Administrative errors are another ongoing issue that causes tenants a lot of grief and stress.

“There have been many complaints from tenants, myself included, where we make a rent payment or a complaint and documentation is lost. And then we are told we are behind in the rent,” says Jonethan Brigley

An earlier rally by Dartmouth tenants led to a meeting between ACORN and MetCap property manager Teddy Zaghloul.

That meeting didn't really go anywhere, says Brigley.

“He says he has never heard of any of these issues, and he thinks MetCap is gold,” Brigley says.

Yet frequent news reports from Nova Scotia, Quebec, and Ontario tell a different story.

Complaints about MetCap Living elsewhere in Canada are remarkably similar to the ones heard in North Dartmouth.

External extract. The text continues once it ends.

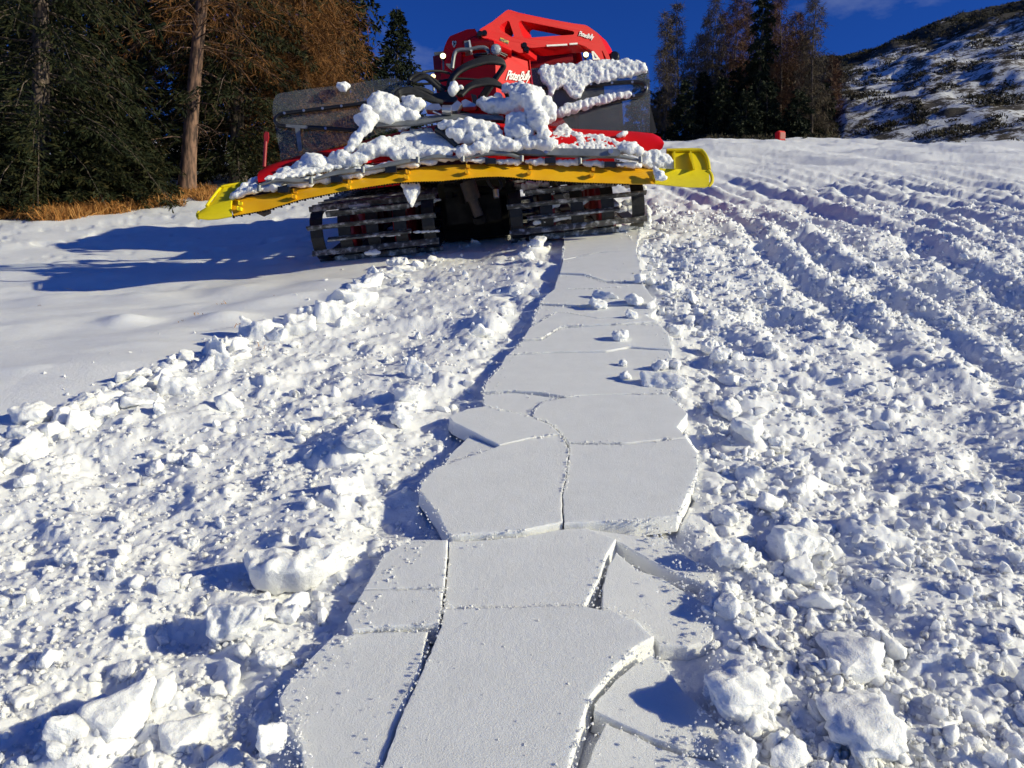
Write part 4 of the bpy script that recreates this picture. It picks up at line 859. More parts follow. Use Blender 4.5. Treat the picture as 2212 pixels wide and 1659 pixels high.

In Nova Scotia MetCap Living also owns or manages properties in Spryfield, Clayton Park, Sydney, Glace Bay,Truro and Kentville.

Canada-wide it owns about 23,000 units.

No matter where in Canada, MetCap Living mostly targets low income tenants.

And controversy and accusations much like the ones made by the Dartmouth tenants follow MetCap Living wherever it has a presence.

MetCap Living president Brent Merril, when asked about yet another series of tenants' complaints, this time about one of his Toronto properties, suggests to the Globe and Mail that slow responses and minimal upkeep are simply part of the way it does business.

"I hate to say this, but it's the government," Mr. Merrill tells the Globe and Mail. "If your revenue doesn't go up, and your expenses are going up like 10 per cent, what gives? What gives for a landlord? He has to cut back on capital."

This is why it is more difficult to make “cosmetic repairs”, he explains.

ACORN Nova Scotia intends to keep the pressure on MetCap, while also continuing to advocate for rent control and municipal landlord licensing.

“We aren't out to constantly bash landlords,” says Brigley. “We simply want to improve communications between landlords and tenants.

“We hope to get another meeting with (property manager) Teddy (Zaghloul), and we always invite him to our meetings . We hope that constant pressure across Dartmouth and Halifax will make him want to talk to his tenants.”